The move from the Windy City to Saint Louis as an infant was painless, but the move from my childhood home where I grew up to a new home with all new faces was quite the burden. Growing up in my childhood home, I learned a few things about life and how it should be lived. My quiet neighborhood was to be found at the top of a steep hill that I could never manage to ride my bike all the way up without gravity forcing me to fall backward. The winding streets contained homes that were filled with welcoming arms and warm faces. Soon, I had two best friends to run to when my parents told me to do my homework or yelled at me for picking on my brothers. You could always find us running around the neighborhood with all the other kids playing games through the night. I found my home in those streets and in the innocent laughter we shared outside of my little white house stamped with 521. Through all of the adventures that we embarked on, I gained an insight into my life. I learned that happiness comes in tall and short packages with brown hair and Nike tennis shoes that take off running in the rain just for fun. Not only did it bring me happiness, but taught me to fully express myself in all that I do. Whether that was in playing Barbie dress up, finding the biggest hills to sled down, or running to 'the rock' to escape all our family stress. These things may seem small in comparison to lots of other adventures or experiences I've had in my lifetime, but as I look back, I realize that those were the big things. In these friends, I learned that a home is not a place, it’s a feeling.
My joy faded when I learned that I was moving to another part of town and had to leave my friends in the past. Heartbroken and confused, I packed up my room, my house, my life into a U-Haul moving truck and headed for my new home. If you've ever moved, you understand that moving into a new house feels foreign for ages. As the truck drove away, it took everything I ever loved about a home with it. I no longer felt like I had a place that was all mine - a safe haven. I felt alone and longed for the adventures that I once shared with my two best friends. In this third home, I did a lot of growing and maturing which in theory sounds great, but in that time, I lost my excitement for doing things that reminded me of being a child, of being free and vulnerable. I started to close myself off from the world because I had no one to share it with. Through this trying time, I was more than prepared to move away to college. I was used to the feeling of being alone and secluded from the rest of the world and I almost enjoyed it. So I packed up the U-Haul and hit the road to a new town filled with unfamiliar faces.
The first weeks of college were filled with many pros and few cons. Independence! Freedom to do what I wanted when I wanted! Although those aspects were a life changer, something was off. Believe it or not, I was homesick. I wasn’t homesick for those purple walls that collected dust while I was away, I was homesick for the warm embraces and the sweet smell of baking in the late hours of the night. I was homesick for the feeling after I had gotten a huge hug from my mom. I will reiterate my previous statement: home is not a place, it's a feeling.

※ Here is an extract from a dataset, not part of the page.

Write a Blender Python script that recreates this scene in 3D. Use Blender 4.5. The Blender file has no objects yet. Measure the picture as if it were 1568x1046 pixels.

It was a cold and bleak day in December when I had asked one of my sorority sisters to be my roommate the following year in-house. I did not know her very well but she was always someone who I was completely myself around without condition so I thought 'why not'. She reminded me to live life like a child again just as my two best friends did back in my little white house at the top of the hill. In this case, my happiness came in a small package with blonde hair and a big personality from Kansas City. At home during the summer I knew something was off, I had the same feeling when I went away to school in the fall. Soon enough I found myself packing a bag and driving 240 miles to visit her. I didn't visit just to go to a Royals game, because the Cardinals are better anyway, I visited her because I'm home when she's with me. Home is not a place, it's a feeling.
To the U-Haul moving truck, you have taken me many places including two different states and four different cities. I've had my ups and downs with you packing up my life and dropping me off with lots of unknowns. What I have learned is that the people that are beside me have given me a home when the walls that surrounded me have lacked that feeling.